The John and Olaf

The John and Olaf was found heavily iced up, but floating, coffee cups still on the table.

The John and Olaf was found heavily iced up, but floating, coffee cups still on the table.

The John and Olaf was a big 85’ shrimp dragger, a modern steel vessel, fishing out of Kodiak in the 1970s, and operated by two popular fishermen, John Blaalid and Olaf Welzien. In early 1973, they were fishing, with four men aboard in the Puale Bay area of the Alaska Peninsula when they encountered severe icing conditions with winds over a hundred miles an hour. Concerned that their boat was about to capsize, they radioed a mayday distress call and got into their life raft.
The Coast Guard contacted a nearby crabber, the big 170’ Shelikof Strait, a small tanker that had been converted into a crabber, and asked the skipper, George Johnson, to go into Puale Bay to try to rescue the crew. But when they came around the point, winds Skipper Johnson estimated at 150 miles an hour, pushed his boat sideways and made it impossible for him to enter the bay.
Above him a four engine Coast Guard C-130 also trying to find the lost crabbers, but at 700’ the pilot reported getting into heavy icing spray and had to abandon the search.

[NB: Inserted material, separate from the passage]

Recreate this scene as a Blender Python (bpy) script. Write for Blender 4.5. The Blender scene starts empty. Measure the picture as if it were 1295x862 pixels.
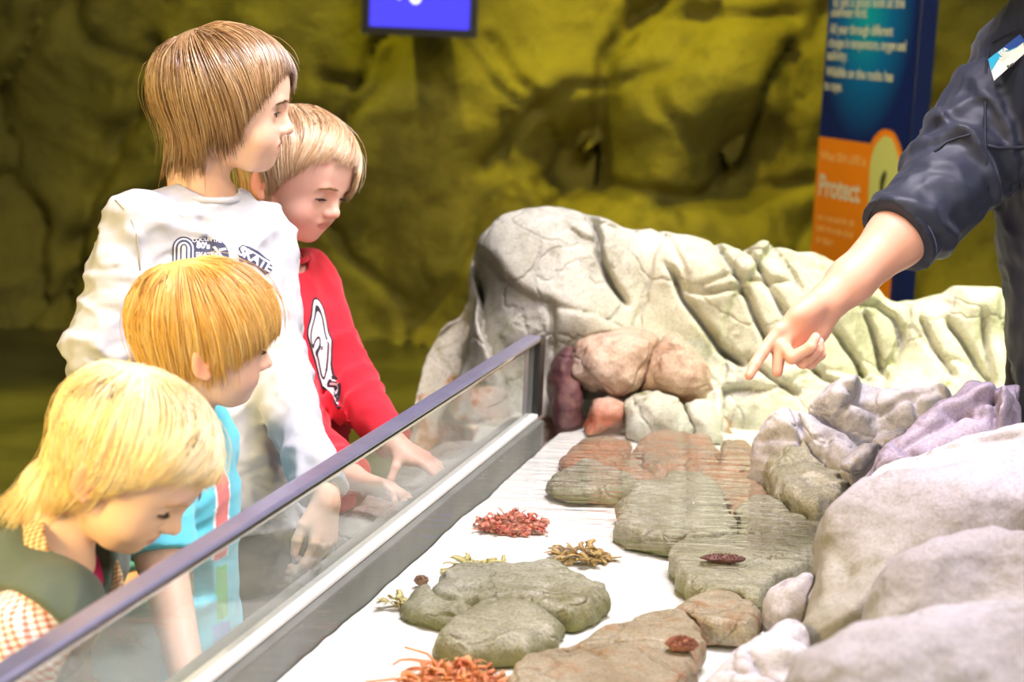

A Bad Place: Southern Shelikof Strait.

A Bad Place: Southern Shelikof Strait.


48 hours were to pass before the wind eased for searchers to get into Puale Bay. They found the John and Olaf gently bumping the bottom near the shore, heavily covered with ice but still floating. The men’s coffee cups were still on the table, but the crew was never found.
Ever since then that section of the Alaska coast has been nicknamed John and Olaf Country.
Since then, skippers have become more cognizant of the dangers posed by high wind and bitter cold. But sometimes conditions especially in this area are too ferocious for even the best equipped vessels, as shown by the loss of the 135’ crabber Scandies Rose here on New Year’s Eve, 2019. Four men were lost, but amazingly two were rescued by a Coast Guard chopper operating in 60 knot winds, 20’ seas and 10˚ temperatures, dropping a rescue swimmer to help the two fishermen into the rescue basket.